__Short problem__.
Can you set down, exactly as they appear below, the lines from the opening of the material through the one bearing "COL = sc.collection", minus the pictures?

------------------------------------------------

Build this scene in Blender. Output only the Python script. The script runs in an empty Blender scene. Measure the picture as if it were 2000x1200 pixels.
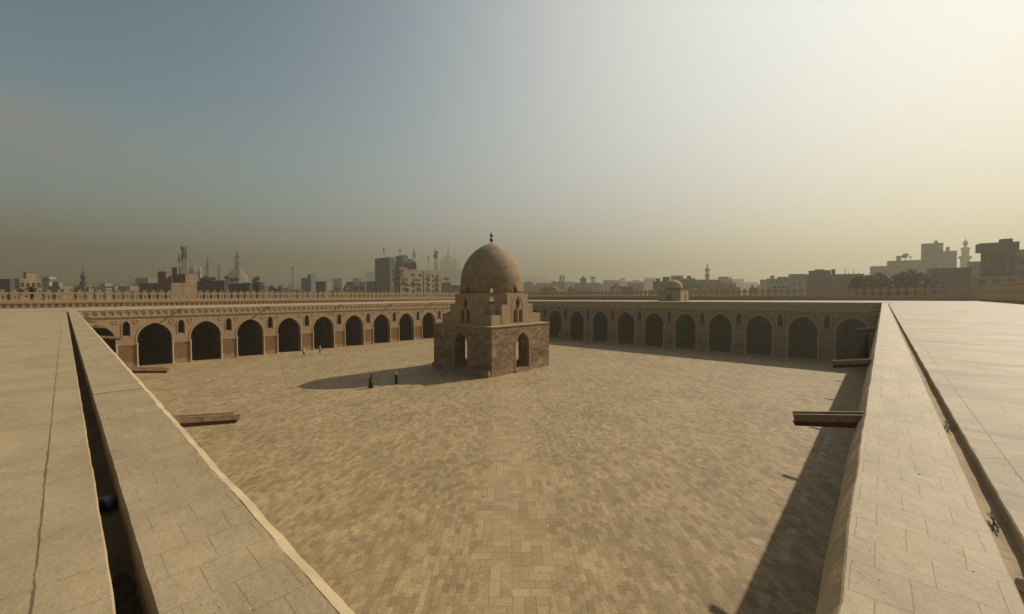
import bpy, bmesh, math, random
from mathutils import Vector, Matrix, noise
random.seed(7)
R = math.radians
sc = bpy.context.scene
COL = sc.collection

# ------------------------------------------------------------------ frame
# world: courtyard corner below the camera is (0,0); x runs along the right-hand
# wall, y along the left-hand wall, z up, metres.
CAM = Vector((-0.704, -0.435, 11.716))
YAW, PITCH, ROLL, FPX = R(42.3193), R(-1.5776), R(-0.1875), 796.28
F = Vector((math.cos(YAW)*math.cos(PITCH), math.sin(YAW)*math.cos(PITCH), math.sin(PITCH)))
R0 = Vector((math.sin(YAW), -math.cos(YAW), 0))
U0 = R0.cross(F)
RR = R0*math.cos(ROLL) + U0*math.sin(ROLL)
UU = RR.cross(F)
S_U, S_V = 90.8, 92.0          # far facades
SUN_AZ = Vector((0.9635, -0.268, 0)).normalized()
SUN_EL = R(36.3)

def ray(px, py):
    return F + RR*((px-1000)/FPX) + UU*((600-py)/FPX)
def bearing(px, py=577):
    d = ray(px, py); d.z = 0
    return d.normalized()
def zat(px, py, dist):
    d = ray(px, py)
    return CAM.z + d.z*dist/math.hypot(d.x, d.y)
def zr(u, v):                   # gently uneven roof level
    a = min(max(u/S_U, 0), 1); b = min(max(v/S_V, 0), 1)
    return (9.95*(1-a)*(1-b) + 10.38*a*(1-b) + 9.62*(1-a)*b + 10.12*a*b)

# ------------------------------------------------------------------ object helpers
def link(o, parent=None):
    COL.objects.link(o)
    if parent is not None: o.parent = parent
    return o
def tag(o, label=None, cat=None, group=None, kind=None):
    if label: o['label'] = label
    if cat: o['category'] = cat
    if group: o['group'] = group
    if kind: o['kind'] = kind
    return o
def empty(name, loc=(0,0,0), rz=0, label=None, cat=None, group=None):
    o = bpy.data.objects.new(name, None)
    o.empty_display_size = .3
    o.location = loc; o.rotation_euler = (0, 0, rz)
    link(o); tag(o, label, cat, group)
    return o
def mobj(name, me, m=None, parent=None, loc=None, rz=None):
    o = bpy.data.objects.new(name, me)
    if m is not None and len(me.materials) == 0: me.materials.append(m)
    if loc is not None: o.location = loc
    if rz is not None: o.rotation_euler = (0, 0, rz)
    return link(o, parent)
def bmo(name, bm, m=None, parent=None, smooth=False, loc=None, rz=None):
    me = bpy.data.meshes.new(name)
    bmesh.ops.recalc_face_normals(bm, faces=bm.faces)
    bm.to_mesh(me); bm.free()
    if smooth:
        for p in me.polygons: p.use_smooth = True
    return mobj(name, me, m, parent, loc, rz)
def copy_tree(o, parent=None):
    c = o.copy(); COL.objects.link(c)
    c.parent = parent
    for ch in list(o.children): copy_tree(ch, c)
    return c
def box(bm, x0, x1, y0, y1, z0, z1):
    v = [bm.verts.new(p) for p in ((x0,y0,z0),(x1,y0,z0),(x1,y1,z0),(x0,y1,z0),(x0,y0,z1),(x1,y0,z1),(x1,y1,z1),(x0,y1,z1))]
    for f in ((0,3,2,1),(4,5,6,7),(0,1,5,4),(1,2,6,5),(2,3,7,6),(3,0,4,7)): bm.faces.new([v[i] for i in f])
    return v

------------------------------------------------

__The result__.
Build this scene in Blender. Output only the Python script. The script runs in an empty Blender scene. Measure the picture as if it were 2000x1200 pixels.
import bpy, bmesh, math, random
from mathutils import Vector, Matrix, noise
random.seed(7)
R = math.radians
sc = bpy.context.scene
COL = sc.collection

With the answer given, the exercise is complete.